What to produce - Stop after the line that contains "PI = math.pi"; until then, restate each line of the entries word for word from the very first.

Rows from a 3D scene dataset -
┄┄┄┄┄┄┄┄┄┄

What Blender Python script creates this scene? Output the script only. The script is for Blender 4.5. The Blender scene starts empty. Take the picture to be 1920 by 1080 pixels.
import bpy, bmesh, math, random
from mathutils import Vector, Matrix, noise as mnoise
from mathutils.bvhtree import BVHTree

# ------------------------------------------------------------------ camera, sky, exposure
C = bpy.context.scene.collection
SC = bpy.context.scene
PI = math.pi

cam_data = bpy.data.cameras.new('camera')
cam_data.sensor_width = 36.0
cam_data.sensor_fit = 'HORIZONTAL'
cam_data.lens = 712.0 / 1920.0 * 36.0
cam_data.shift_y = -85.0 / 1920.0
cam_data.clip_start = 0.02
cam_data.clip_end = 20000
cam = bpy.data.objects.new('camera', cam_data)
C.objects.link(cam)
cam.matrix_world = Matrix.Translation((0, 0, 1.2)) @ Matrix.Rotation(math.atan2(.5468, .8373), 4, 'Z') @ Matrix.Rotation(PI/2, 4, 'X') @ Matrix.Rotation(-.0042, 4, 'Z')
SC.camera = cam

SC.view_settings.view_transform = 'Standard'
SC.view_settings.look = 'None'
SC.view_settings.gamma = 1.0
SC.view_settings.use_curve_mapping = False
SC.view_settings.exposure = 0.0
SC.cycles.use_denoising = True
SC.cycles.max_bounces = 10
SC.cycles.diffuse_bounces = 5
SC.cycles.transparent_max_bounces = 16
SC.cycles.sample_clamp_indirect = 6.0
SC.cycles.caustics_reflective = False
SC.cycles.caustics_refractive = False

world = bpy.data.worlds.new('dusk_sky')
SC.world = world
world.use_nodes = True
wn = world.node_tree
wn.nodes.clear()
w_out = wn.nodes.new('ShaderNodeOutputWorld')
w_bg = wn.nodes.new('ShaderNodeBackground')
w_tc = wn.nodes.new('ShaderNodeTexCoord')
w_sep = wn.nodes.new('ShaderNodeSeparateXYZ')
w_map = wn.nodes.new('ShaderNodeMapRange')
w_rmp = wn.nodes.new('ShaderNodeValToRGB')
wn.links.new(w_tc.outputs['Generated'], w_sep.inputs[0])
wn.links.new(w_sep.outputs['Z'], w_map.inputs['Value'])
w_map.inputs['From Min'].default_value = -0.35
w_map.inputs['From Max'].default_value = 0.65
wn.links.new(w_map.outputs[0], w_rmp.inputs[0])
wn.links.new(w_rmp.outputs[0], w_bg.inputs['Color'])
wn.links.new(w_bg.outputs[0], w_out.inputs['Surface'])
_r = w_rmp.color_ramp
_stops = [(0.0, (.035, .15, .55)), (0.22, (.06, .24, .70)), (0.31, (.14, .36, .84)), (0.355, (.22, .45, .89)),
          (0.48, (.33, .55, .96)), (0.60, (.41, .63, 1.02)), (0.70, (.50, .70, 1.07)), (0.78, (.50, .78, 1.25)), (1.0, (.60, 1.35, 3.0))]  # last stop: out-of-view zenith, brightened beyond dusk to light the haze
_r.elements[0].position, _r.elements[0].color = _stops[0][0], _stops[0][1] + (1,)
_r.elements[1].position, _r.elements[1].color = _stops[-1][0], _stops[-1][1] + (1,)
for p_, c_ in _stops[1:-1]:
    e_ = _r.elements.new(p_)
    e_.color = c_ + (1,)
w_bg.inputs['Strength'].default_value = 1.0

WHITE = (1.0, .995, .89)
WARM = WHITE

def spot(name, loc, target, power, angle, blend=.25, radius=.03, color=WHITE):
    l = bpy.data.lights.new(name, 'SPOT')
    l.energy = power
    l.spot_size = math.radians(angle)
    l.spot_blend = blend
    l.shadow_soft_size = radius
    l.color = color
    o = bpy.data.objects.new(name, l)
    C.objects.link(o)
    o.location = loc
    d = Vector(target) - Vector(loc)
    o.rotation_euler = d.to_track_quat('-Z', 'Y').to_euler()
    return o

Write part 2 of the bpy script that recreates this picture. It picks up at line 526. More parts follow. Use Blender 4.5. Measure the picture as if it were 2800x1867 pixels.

┄┄┄┄┄┄┄┄┄┄

Response to this exercise -
What Blender Python script creates this scene? Output the script only. The script is for Blender 4.5. The Blender scene starts empty. Take the picture to be 1920 by 1080 pixels.
import bpy, bmesh, math, random
from mathutils import Vector, Matrix, noise as mnoise
from mathutils.bvhtree import BVHTree

# ------------------------------------------------------------------ camera, sky, exposure
C = bpy.context.scene.collection
SC = bpy.context.scene
PI = math.pi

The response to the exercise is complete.